Konuyla ilgili MEB soruşturması devam ederken, yılmayıp yasal yollarla hakkımızı aramak için hukuk yoluna başvurduk. Ne yazık ki bugün Marmara Koleji velileriyle davalı bir okuldur. 

Süreçteki tek olumlu karar ise hukuki adımda Tüketici Mahkemesi İhtiyati Tedbir kararının velilerin lehine gelmiş olması. Çocuklarımızın dava süresince konudan etkilenmemesi ve eğitim hayatına devam edebilmesi için çocuklarımızı mahkemenin tedbir kararıyla okula kaydettiriyoruz.
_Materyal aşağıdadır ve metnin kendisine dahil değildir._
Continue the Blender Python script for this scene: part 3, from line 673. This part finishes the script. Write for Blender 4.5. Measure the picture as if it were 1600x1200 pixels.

Ama okul durmuyor!

Kaydı mecburen almak zorunda kalan okul bu sefer çocuklarımızla bizleri imtihan edeceğinin sinyallerini veriyor. Marmara Koleji senelerdir eğitim adı altında sunduğu, zaten çocukların ders programlarında senelerdir yer alan ve velilerine eğitim vaadi olarak bu hizmetleri sunma sözü vererek kayıt aldığı, İngilizce, Kulüp, Robotik Kodlama, Havuz kullanımı gibi dersleri 2024-25 yılı için eğitim hizmetinden çıkartarak takviye kurs ücreti ve etüt ücreti olarak fiyatlandırmaya çalışıyor. Bu düpedüz devlet tarafından belirlenen yüzde 58 oranındaki zam sınırının arkasından dolanıp artışını meşrulaştırmak için sunulan bir bahanedir. Konunun en acı tarafı ise bugün okulun müdüriyeti tarafından yapılan açıklama. İdarenin baskısı altında kalan kadro aynı okulda eğitime yasal olarak devam etme hakkı arayan velilerin çocukları için yeni ve ayırımcı uygulamalar arandığını iletiyor. Bu durumda yasal süreç devam ederken hak kaybı yaşamaması için mahkeme kararıyla korunan çocukların İngilizce, Kulüp, Robotik Kodlama, Havuz kullanımı vb. gibi hali hazırda senelerdir faydalandıkları ve ders programlarında bulunan bu derslerden faydalandırmayacağını, bu ders saatlerinde çocukların başka sınıfa alınacağını iletiliyor. Ayrıca okul bununla da yetinmeyip ara kademede zorunlu olarak almakla yükümlü olduğu öğrencileri, velilerin yapılan haksızlığa itiraz etmeleri durumda ana kademe geçişlerinde keyfi şekilde kayıtlarının alınamayabileceğininin sinyallerini veriyor. Çocukları ayrımcılığa ve sosyal bezdiriye maruz bırakmak, hele ki eğitim eli ile, planlı, sistematik ve organize şekilde nasıl yapılabilir bunu gerçekten merak ediyor ve inanmak istemiyoruz. Umarız planlanmaya çalışılan bu absürd, ayırımcı ve aynı okulda bazı çocukları eşit eğitim hakkından yoksun bıraktığı uygulamadan okul bir an evvel vazgeçerek, binasına kocaman harflerle yazdığı Mustafa Kemal Atatürk’ün "Eğitim çocuğu sevmekle başlar" sözünü hatırlar.

Tüm yaşadığımız süreçte basından bizlerin sesi olmasını, yapılan bu muamelenin ve haksızlığın duyulması ve yayılması için yardım rica ediyoruz. Hakkını bilen, arayan, vicdanlı, eğitimli yeni nesillere örnek olmak için bu davanın sonuna kadar gideceğimizi duyururuz.”